Yakın tarihimizin tecrübelerinin bizlere öğrettiği odur ki, Atatürk'ün hayatımıza soktuğu bu değerlere ve demokratik ve laik Cumhuriyetimize sahip çıktıkça, kadınlarımıza değer verdikçe ve akla ve müspet ahlâka ters düşen şeriât verilerini eleştirme alışkanlığı kazandıkça fikirsel gelişmelere yönelmiş, insanlaşmış ve uygarlık atılımları yapmış, fakat bu değerlerden uzaklaşıp şeriâta ve medrese zihniyetine saplandıkça ve kadınlarımızı erkekten uzaklaştırdıkça da kafa gelişmemiz durmuş, kültürsüzleşmiş, bilgisizleşmiş, insanlıktan çıkmış ve felâket vadilerine yuvarlanmışızdır.

DİPNOT:
1- Bkz. The Letters of Karl Marx, Selected and translated... by Saul K. Padover, Prentice-Hall Inc., New Jersey, 1979, s. 259; ayrıca bkz. İlhan Arsel, Şeriât ve Kadın, Kaynak Yayınları, 24. Basım, Ocak 2017, s. 30; Arsel, Biz Profesörler, Kaynak Yayınları, 4. Basım: 1997, s. 141.
2- Bkz. İlhan Arsel, Şeriât ve Kadın, s. 57.
3- Bkz.

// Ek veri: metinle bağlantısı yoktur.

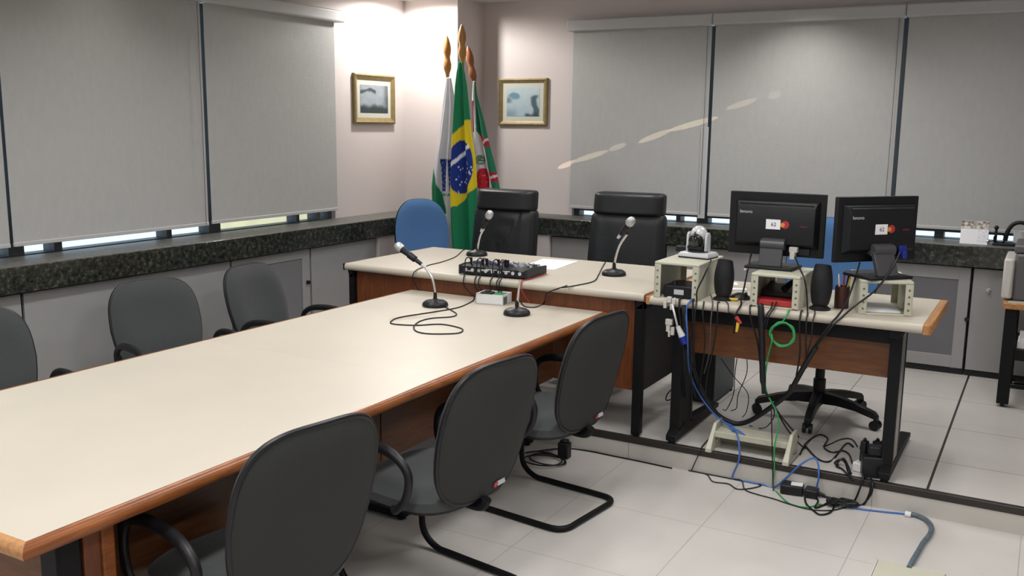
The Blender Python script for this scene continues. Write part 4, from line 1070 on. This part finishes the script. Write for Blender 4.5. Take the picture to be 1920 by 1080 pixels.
e = dk_(797, 503); pts += [Vector((e.x, 4.452, DT+.003)), Vector((e.x-.01, 4.432, DT-.03)), Vector((e.x-.005, 4.44, TZ+.05)), Vector((e.x+.01, 4.465, TZ+.004))]
cable('thin black cable across the left half of the raised desk top', pts, .003, 'plastic')
for i, (fx, bx_, mm, lb) in enumerate([(.10, .25, 'plastic', 'black audio lead hanging from the mixer, leftmost'), (.28, .42, 'plastic', 'black audio lead from the mixer to the white box, second from the left'),
                                       (.34, .50, 'plastic', 'black audio lead from the mixer to the white box, third from the left'), (.52, .70, 'plastic', 'black audio lead from the middle of the mixer'),
                                       (.62, .80, 'plastic', 'black audio lead from the right half of the mixer'), (.66, .88, 'plastic', 'black audio lead just left of the dark microphone head')]):
    a = mixp(w*fx, -.004, .032); d_ = (a-CAM); 
    pts = [mixp(w*fx, .06, .075), mixp(w*fx, .03, .098), mixp(w*fx, -.01, .085), Vector((a.x+.005, min(a.y-.02, 4.50), DT+.010)), Vector((a.x+.01, 4.434, DT-.012)), Vector((a.x+.012, 4.434, DT-.05)), Vector((a.x+.03, 4.45, TZ+.035)), Vector((a.x+.06, 4.462, TZ+.006))]
    c_ = cable(lb, pts, .0035, mm)
    pg = obj('jack_plug', B().cyl(mixp(w*fx, .06, .056), mixp(w*fx, .06, .094), .007, n=10), M['plastic'], c_); pg['label'] = 'upright black jack plug'
rc = [mixp(w+.02, dpt*.9, .006), mixp(w+.016, dpt*.5, .005), mixp(w+.012, .05, .005), mixp(w+.0, -.03, .005)]
e = rc[-1]; rc += [Vector((e.x, 4.452, DT+.004)), Vector((e.x+.005, 4.432, DT-.03)), Vector((e.x+.02, 4.44, TZ+.05)), Vector((e.x+.04, 4.465, TZ+.008))]
cable('thin red cable running along the right side of the mixer and over the desk edge', rc, .003, 'red')

# --- leads of the monitors and devices, hanging over the front edge of the monitor desk
mk = lambda *q: list(q)
cable('black lead from the left monitor down past its riser', mk(hg(1409, 474, 4.70), hg(1403, 500, 4.66), hg(1395, 540, 4.55), hg(1390, 560, 4.47), Vector((hg(1386, 570).x, 4.41, DT+.005)), hg(1380, 590), hg(1376, 625, 4.40)), .0045, 'plastic')
cp = ony(1402, 497, 4.655); cq = ony(1397, 508, 4.64)
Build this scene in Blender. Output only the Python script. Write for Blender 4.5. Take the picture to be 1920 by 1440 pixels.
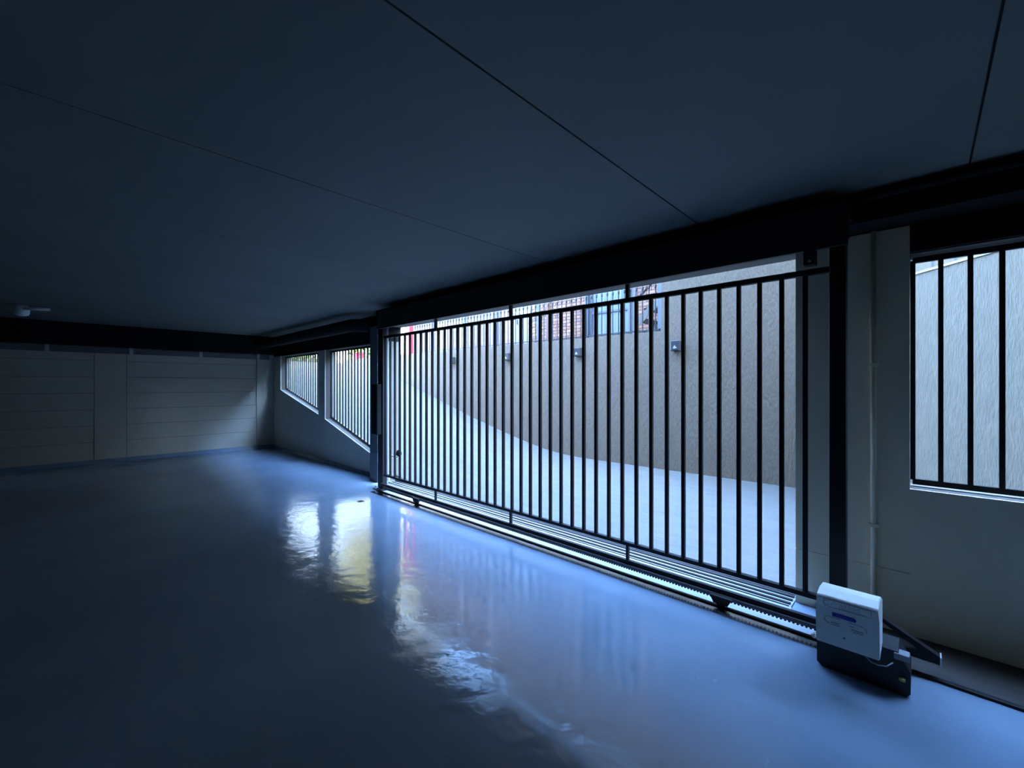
import bpy, bmesh, math, random
from mathutils import Vector, Matrix
random.seed(7)
scene = bpy.context.scene
COL = scene.collection
for o in list(bpy.data.objects):
    bpy.data.objects.remove(o)

# ------------------------------------------------------------------ camera
# X runs along the gate wall (towards the viewer's right), Y points out of the garage, Z up
CAM_H = 1.5
cam_d = bpy.data.cameras.new('camera')
cam = bpy.data.objects.new('camera', cam_d)
COL.objects.link(cam)
cam_d.sensor_fit = 'HORIZONTAL'
cam_d.sensor_width = 36.0
cam_d.lens = 36.0 * 802.0 / 1920.0
cam_d.shift_y = 3.0 / 1920.0
cam_d.clip_start = 0.05
cam_d.clip_end = 300
cam.location = (0, 0, CAM_H)
cam.rotation_euler = (math.pi / 2, 0, math.atan(772.0 / 802.0))
scene.camera = cam

# ------------------------------------------------------------------ sky and sun
SKY_STRENGTH = 4.2
SUN_STRENGTH = 30.0
SUN_EL = math.radians(45)
SUN_AZ = math.radians(-60)       # turned a little to the right of straight behind the building
world = bpy.data.worlds.new('sky')
scene.world = world
world.use_nodes = True
wn = world.node_tree
wn.nodes.clear()
sky = wn.nodes.new('ShaderNodeTexSky')
sky.sky_type = 'NISHITA'
sky.sun_disc = False
sky.sun_elevation = SUN_EL
sky.sun_rotation = math.pi + SUN_AZ
sky.air_density = 1.0
sky.dust_density = 2.0
sky.ozone_density = 1.0
bg = wn.nodes.new('ShaderNodeBackground')
bg.inputs['Strength'].default_value = SKY_STRENGTH
wo = wn.nodes.new('ShaderNodeOutputWorld')
tint = wn.nodes.new('ShaderNodeVectorMath')
tint.operation = 'MULTIPLY'
tint.inputs[1].default_value = (0.74, 0.97, 1.16)      # the camera's white balance leaves open sky blue
wn.links.new(sky.outputs[0], tint.inputs[0])
wn.links.new(tint.outputs[0], bg.inputs['Color'])
wn.links.new(bg.outputs[0], wo.inputs['Surface'])

sun_d = bpy.data.lights.new('sun', 'SUN')
sun_d.energy = SUN_STRENGTH
sun_d.angle = math.radians(0.6)
sun_d.color = (1.0, 0.90, 0.74)
sun = bpy.data.objects.new('sun', sun_d)
COL.objects.link(sun)
to_sun = Vector((math.sin(-SUN_AZ) * math.cos(SUN_EL), -math.cos(SUN_AZ) * math.cos(SUN_EL), math.sin(SUN_EL)))
sun.rotation_euler = to_sun.to_track_quat('Z', 'Y').to_euler()
sun.location = (0, -20, 30)

scene.view_settings.view_transform = 'Standard'
scene.view_settings.look = 'None'
scene.view_settings.gamma = 1.0
scene.view_settings.use_curve_mapping = False
scene.view_settings.exposure = 1.7

# ------------------------------------------------------------------ materials
MATS = {}


def material(name, col, rough=0.6, metal=0.0, spec=0.5, noise=None, bump=None, emit=None, coat=0.0):
    """noise = (scale, amount, stretch xyz); bump = (scale, strength, distance, stretch xyz)"""
    m = bpy.data.materials.new(name)
    m.use_nodes = True
    nt = m.node_tree
    b = nt.nodes['Principled BSDF']
    b.inputs['Base Color'].default_value = (*col, 1)
    b.inputs['Roughness'].default_value = rough
    b.inputs['Metallic'].default_value = metal
    b.inputs['Specular IOR Level'].default_value = spec
    b.inputs['Coat Weight'].default_value = coat
    tc = nt.nodes.new('ShaderNodeTexCoord')
    if noise:
        sc, amt, st = noise
        mp = nt.nodes.new('ShaderNodeMapping')
        mp.inputs['Scale'].default_value = st
        nt.links.new(tc.outputs['Object'], mp.inputs['Vector'])
        n = nt.nodes.new('ShaderNodeTexNoise')
        n.inputs['Scale'].default_value = sc
        n.inputs['Detail'].default_value = 5
        nt.links.new(mp.outputs[0], n.inputs['Vector'])
        r = nt.nodes.new('ShaderNodeMapRange')
        r.inputs['From Min'].default_value = 0.3
        r.inputs['From Max'].default_value = 0.7
        r.inputs['To Min'].default_value = 1 - amt
        r.inputs['To Max'].default_value = 1 + amt
        nt.links.new(n.outputs['Fac'], r.inputs['Value'])
        mx = nt.nodes.new('ShaderNodeVectorMath')
        mx.operation = 'SCALE'
        mx.inputs[0].default_value = col
        nt.links.new(r.outputs[0], mx.inputs['Scale'])
        nt.links.new(mx.outputs[0], b.inputs['Base Color'])
    if bump:
        sc, stg, dist, st = bump
        mp = nt.nodes.new('ShaderNodeMapping')
        mp.inputs['Scale'].default_value = st
        nt.links.new(tc.outputs['Object'], mp.inputs['Vector'])
        n = nt.nodes.new('ShaderNodeTexNoise')
        n.inputs['Scale'].default_value = sc
        n.inputs['Detail'].default_value = 4
        nt.links.new(mp.outputs[0], n.inputs['Vector'])
        bp = nt.nodes.new('ShaderNodeBump')
        bp.inputs['Strength'].default_value = stg
        bp.inputs['Distance'].default_value = dist
        nt.links.new(n.outputs['Fac'], bp.inputs['Height'])
        nt.links.new(bp.outputs[0], b.inputs['Normal'])
    if emit:
        b.inputs['Emission Color'].default_value = (*emit[0], 1)
        b.inputs['Emission Strength'].default_value = emit[1]
    MATS[name] = m
    return m


U1 = (1, 1, 1)
material('floor_paint', (0.205, 0.275, 0.355), rough=0.2, spec=0.33, noise=(1.3, 0.10, U1))
material('wall_paint', (0.58, 0.535, 0.43), rough=0.7, noise=(2.0, 0.05, U1), bump=(60, 0.15, 0.004, U1))
material('beige_paint', (0.90, 0.76, 0.52), rough=0.7, noise=(2.0, 0.05, U1), bump=(60, 0.15, 0.004, U1))
material('dark_wall', (0.62, 0.55, 0.42), rough=0.8)
material('ceiling_paint', (0.15, 0.158, 0.14), rough=0.75, noise=(0.8, 0.10, U1), bump=(120, 0.1, 0.002, U1))
material('charcoal_paint', (0.008, 0.0085, 0.0095), rough=0.85, spec=0.15)
material('seam_shadow', (0.02, 0.02, 0.02), rough=0.9)
material('black_steel', (0.009, 0.007, 0.0075), rough=0.5, spec=0.3)
material('galvanised', (0.36, 0.38, 0.39), rough=0.35, metal=0.2)
material('brushed_steel', (0.55, 0.55, 0.56), rough=0.16, metal=1.0, noise=(8, 0.12, (1, 20, 20)))
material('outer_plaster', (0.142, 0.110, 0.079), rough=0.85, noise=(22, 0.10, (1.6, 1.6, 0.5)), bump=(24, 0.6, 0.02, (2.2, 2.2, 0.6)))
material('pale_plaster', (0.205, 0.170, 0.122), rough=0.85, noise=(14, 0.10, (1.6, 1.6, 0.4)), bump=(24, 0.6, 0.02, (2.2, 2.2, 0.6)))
material('outer_trim', (0.135, 0.120, 0.098), rough=0.8, bump=(40, 0.3, 0.01, U1))
material('coping_white', (0.45, 0.45, 0.44), rough=0.5)
material('concrete', (0.066, 0.067, 0.062), rough=0.85, noise=(2.2, 0.10, (1, 3, 1)), bump=(9, 0.5, 0.03, (1, 9, 1)))
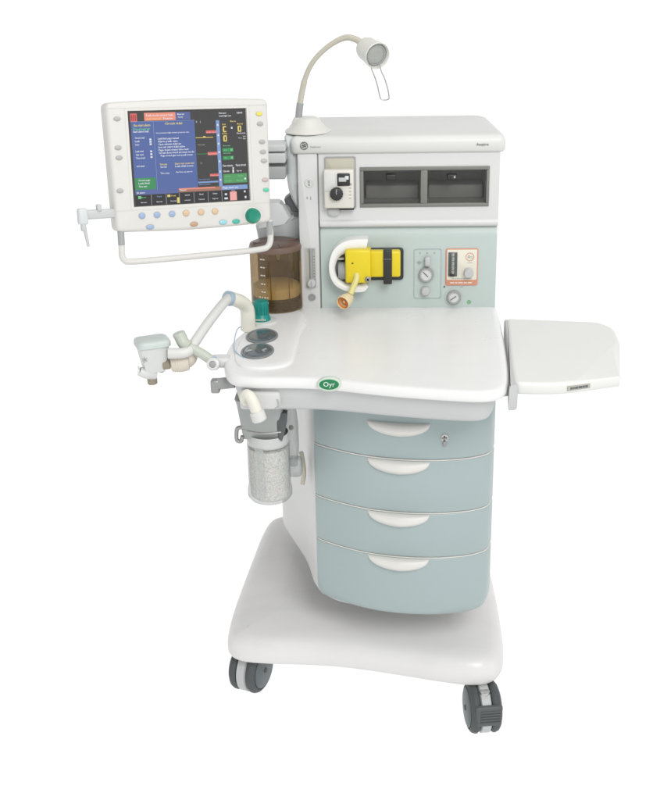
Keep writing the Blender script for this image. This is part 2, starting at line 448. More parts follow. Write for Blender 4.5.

Sahîh-i Buhâri Muhtasarı Tecrîd-i Sarîh Tercemesi ve Şerhi, Diyanet İşleri Başkanlığı Yayınları, cilt 1, s.41, Hadis No: 27; s.222-225, Hadis No: 209; cilt 3, s.183; cilt 9, s.40, Hadis No: 1340; cilt 11, s.314-315, Hadis No: 1819; Riyâzü's-Sâlihîn Tercemesi, Diyanet İşleri Başkanlığı Yayınları, cilt 1, s.299, Hadis No: 256.
4- Osmanlı Devleti'nin "Mutlak" ve "Despotik" yapısı hakkında ayrıntılı bilgi için bkz. İlhan Arsel, Şeriât Devleti'nden Laik Cumhuriyet'e, Kaynak Yayınları, 6. Basım: Ocak 2018, s.48 vd.
5- Bkz. Prof. Dr. İlhan Arsel, Cumhuriyet, Kadının Giyim Hürriyeti, 18 Mart 1968, s. 2.
6- Bkz. Arsel, a.g.m.
7- Bkz. Günseli Özkaya, Tutsaklıktan Özgürlüğe Kadınların Savaşı, İstanbul 1970, s. 348; ayrıca bkz. İlhan Arsel, Şeriât ve Kadın, s. 72.
8- Bkz. İlhan Arsel, Şeriât Devleti'nden Laik Cumhuriyet'e, s. 666. 9- Bkz. Sahîh-i Buhâri Muhtasarı..., cilt 10, s. 449, Hadis No: 1660.